Narrated by Toe (who also has the magical power to pause and fast-forward through the footage), “Shorts” is a purposely disjointed feature. Rodriguez is smart to rearrange story points, promoting a confusing swell of nervous energy to best backdrop the comedic disorder. There’s no off button to the picture, leaving those sensitive to noise at the mercy of Rodriguez and his inability to throttle his immature exuberance. “Shorts” barrels ahead with annoying, camera-mugging child actors (Bennett and Vanier are inexcusably insufferable) and screeching visual effects, creating a piercing explosion of sight gags and cartoon sound cues, including random fart noises during the chapter breaks.

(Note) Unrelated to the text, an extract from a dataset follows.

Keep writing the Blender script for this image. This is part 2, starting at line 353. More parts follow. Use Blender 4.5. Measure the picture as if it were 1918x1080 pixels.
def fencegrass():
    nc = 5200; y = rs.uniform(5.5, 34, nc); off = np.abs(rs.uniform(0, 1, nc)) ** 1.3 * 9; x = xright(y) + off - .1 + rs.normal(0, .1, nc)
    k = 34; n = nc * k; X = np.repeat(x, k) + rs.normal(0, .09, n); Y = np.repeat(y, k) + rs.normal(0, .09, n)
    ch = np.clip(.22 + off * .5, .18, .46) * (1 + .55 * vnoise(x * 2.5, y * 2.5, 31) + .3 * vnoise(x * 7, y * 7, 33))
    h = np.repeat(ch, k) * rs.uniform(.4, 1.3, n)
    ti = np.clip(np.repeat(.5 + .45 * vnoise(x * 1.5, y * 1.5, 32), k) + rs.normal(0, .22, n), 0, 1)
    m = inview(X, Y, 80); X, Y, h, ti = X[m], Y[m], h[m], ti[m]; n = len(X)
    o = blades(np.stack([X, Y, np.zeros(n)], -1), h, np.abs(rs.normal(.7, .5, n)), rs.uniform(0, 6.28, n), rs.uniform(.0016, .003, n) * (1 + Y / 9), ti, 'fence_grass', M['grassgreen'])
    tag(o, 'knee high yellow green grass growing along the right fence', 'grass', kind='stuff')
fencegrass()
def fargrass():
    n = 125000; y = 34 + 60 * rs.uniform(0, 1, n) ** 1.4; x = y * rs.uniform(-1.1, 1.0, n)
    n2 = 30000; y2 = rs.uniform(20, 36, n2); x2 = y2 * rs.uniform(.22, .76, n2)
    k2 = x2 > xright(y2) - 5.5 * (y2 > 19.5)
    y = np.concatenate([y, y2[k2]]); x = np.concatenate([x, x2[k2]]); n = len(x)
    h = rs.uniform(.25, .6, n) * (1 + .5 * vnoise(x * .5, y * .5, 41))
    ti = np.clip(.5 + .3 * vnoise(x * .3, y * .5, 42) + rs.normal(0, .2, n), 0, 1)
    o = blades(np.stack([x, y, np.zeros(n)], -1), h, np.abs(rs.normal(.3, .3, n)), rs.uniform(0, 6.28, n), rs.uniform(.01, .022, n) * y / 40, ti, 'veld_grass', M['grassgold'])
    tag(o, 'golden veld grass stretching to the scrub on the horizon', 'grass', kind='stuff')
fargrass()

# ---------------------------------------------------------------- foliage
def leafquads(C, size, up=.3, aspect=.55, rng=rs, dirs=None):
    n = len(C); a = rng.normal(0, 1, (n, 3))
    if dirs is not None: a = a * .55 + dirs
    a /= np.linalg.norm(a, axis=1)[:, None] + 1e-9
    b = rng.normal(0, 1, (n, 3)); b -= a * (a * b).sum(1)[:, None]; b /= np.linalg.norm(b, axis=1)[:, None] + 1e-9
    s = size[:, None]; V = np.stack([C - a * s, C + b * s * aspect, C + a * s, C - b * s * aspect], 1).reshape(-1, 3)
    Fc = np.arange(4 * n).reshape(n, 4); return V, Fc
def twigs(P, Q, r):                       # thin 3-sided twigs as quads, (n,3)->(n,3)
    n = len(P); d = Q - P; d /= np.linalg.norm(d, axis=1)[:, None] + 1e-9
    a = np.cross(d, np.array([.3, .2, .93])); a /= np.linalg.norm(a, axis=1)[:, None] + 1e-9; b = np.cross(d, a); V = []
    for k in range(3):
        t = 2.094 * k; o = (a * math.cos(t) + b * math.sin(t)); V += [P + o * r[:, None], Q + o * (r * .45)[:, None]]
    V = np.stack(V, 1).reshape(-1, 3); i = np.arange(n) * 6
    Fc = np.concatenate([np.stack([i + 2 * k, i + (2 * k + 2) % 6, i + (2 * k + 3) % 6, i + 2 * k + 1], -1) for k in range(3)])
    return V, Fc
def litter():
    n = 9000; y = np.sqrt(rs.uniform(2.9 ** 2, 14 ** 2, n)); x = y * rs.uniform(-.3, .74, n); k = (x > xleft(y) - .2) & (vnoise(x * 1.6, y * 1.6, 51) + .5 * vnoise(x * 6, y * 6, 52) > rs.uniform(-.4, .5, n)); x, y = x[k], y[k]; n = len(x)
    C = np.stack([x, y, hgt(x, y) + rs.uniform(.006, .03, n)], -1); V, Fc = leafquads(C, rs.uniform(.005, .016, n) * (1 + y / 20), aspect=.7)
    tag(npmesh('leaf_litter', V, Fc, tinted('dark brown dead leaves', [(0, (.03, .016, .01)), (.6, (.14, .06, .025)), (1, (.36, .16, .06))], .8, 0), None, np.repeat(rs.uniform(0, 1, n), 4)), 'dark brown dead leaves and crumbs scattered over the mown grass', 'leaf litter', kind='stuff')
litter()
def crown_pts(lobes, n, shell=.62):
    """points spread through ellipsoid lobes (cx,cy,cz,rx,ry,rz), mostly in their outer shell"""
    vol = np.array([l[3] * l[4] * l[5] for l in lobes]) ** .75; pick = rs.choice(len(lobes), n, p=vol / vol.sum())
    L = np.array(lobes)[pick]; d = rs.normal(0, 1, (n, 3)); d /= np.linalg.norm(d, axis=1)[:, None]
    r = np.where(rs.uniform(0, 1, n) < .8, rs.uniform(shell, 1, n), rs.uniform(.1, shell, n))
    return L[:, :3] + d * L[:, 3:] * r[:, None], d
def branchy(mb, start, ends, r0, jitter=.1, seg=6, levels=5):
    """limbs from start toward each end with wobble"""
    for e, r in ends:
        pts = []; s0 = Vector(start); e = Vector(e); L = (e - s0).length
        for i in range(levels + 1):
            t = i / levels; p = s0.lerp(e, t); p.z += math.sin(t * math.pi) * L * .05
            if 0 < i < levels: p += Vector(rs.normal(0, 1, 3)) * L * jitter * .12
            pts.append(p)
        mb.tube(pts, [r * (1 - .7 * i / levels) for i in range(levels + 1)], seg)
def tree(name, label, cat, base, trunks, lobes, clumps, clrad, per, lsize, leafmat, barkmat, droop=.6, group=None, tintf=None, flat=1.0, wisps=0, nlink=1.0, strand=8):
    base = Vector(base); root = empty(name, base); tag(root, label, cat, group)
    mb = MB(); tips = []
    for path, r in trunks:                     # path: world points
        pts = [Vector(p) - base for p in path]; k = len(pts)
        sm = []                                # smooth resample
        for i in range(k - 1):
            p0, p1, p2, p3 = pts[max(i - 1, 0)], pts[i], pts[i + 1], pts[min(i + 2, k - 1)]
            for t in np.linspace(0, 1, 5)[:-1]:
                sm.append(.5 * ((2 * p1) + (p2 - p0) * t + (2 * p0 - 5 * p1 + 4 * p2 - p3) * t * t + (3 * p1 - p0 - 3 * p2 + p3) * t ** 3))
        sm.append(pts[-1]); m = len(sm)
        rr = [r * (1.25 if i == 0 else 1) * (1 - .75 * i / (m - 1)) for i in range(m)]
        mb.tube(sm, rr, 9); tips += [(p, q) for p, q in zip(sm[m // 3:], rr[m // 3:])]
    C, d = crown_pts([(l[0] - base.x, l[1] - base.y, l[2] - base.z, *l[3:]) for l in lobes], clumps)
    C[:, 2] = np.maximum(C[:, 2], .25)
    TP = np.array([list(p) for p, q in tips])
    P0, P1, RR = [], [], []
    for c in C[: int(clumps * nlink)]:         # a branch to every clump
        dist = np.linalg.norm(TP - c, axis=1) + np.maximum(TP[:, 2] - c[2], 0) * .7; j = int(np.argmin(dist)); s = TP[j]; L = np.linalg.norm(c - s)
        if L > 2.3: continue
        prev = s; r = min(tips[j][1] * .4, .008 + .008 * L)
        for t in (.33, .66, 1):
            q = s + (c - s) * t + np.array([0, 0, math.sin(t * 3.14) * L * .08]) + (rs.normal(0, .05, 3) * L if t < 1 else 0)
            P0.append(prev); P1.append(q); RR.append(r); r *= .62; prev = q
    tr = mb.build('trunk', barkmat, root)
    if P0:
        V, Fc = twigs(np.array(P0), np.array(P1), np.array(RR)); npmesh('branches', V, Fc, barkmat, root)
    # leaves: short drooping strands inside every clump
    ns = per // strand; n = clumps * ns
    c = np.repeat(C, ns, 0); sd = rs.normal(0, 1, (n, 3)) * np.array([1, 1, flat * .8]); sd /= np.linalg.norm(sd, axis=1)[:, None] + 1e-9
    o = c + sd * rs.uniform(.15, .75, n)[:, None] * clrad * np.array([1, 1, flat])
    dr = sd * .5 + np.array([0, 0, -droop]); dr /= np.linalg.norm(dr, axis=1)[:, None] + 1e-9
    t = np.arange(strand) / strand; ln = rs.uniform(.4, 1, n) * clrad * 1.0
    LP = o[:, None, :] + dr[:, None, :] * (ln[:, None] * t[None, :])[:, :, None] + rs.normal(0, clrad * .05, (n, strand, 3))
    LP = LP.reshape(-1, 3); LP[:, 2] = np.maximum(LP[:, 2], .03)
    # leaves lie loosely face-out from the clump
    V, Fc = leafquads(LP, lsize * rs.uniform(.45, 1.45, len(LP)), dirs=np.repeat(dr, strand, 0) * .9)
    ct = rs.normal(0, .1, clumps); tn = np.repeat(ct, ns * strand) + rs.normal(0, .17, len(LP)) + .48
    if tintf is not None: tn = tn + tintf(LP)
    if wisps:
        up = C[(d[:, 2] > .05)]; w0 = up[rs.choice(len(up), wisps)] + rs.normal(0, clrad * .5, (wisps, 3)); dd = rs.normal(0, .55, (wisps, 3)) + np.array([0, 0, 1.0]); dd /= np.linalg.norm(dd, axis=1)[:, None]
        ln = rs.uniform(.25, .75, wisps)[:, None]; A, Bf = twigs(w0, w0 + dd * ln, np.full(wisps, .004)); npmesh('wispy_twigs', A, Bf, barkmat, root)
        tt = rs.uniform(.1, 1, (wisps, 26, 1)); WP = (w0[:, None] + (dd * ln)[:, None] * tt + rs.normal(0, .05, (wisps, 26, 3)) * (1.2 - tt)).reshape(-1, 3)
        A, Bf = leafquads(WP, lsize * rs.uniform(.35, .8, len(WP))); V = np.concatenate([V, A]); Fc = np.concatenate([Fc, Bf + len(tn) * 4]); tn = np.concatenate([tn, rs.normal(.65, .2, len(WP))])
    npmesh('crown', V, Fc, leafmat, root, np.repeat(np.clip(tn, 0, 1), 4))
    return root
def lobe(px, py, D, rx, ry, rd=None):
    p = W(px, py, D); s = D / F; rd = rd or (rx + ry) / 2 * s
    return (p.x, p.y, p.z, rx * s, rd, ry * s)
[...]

Why? Because Rodriguez can.

Kids will likely devour this fantasia of bug-eyed reactions, miniature alien invasions, thespian hyperactivity, and booger monsters (one of the many icky and oddly predictable wishing rock mishaps), and Rodriguez makes it clear he’s playing right to the nose-pickers. Still, the base sensibilities displayed here are covering for a decided lack of imagination. The man of a thousand jobs comes across as desperate to please, using every pandering device he can exploit to get the kids on his side. While there’s some thrill in seeing Duckie and Steff share the frame once again, there’s nothing for adults to latch onto with “Shorts.” It’s a vacuous feature, devoid of any charms; a cartoon mishmash missing fizz and ingenuity to make it bearable to any audience member crazy enough to evolve beyond a fascination with nostril functions.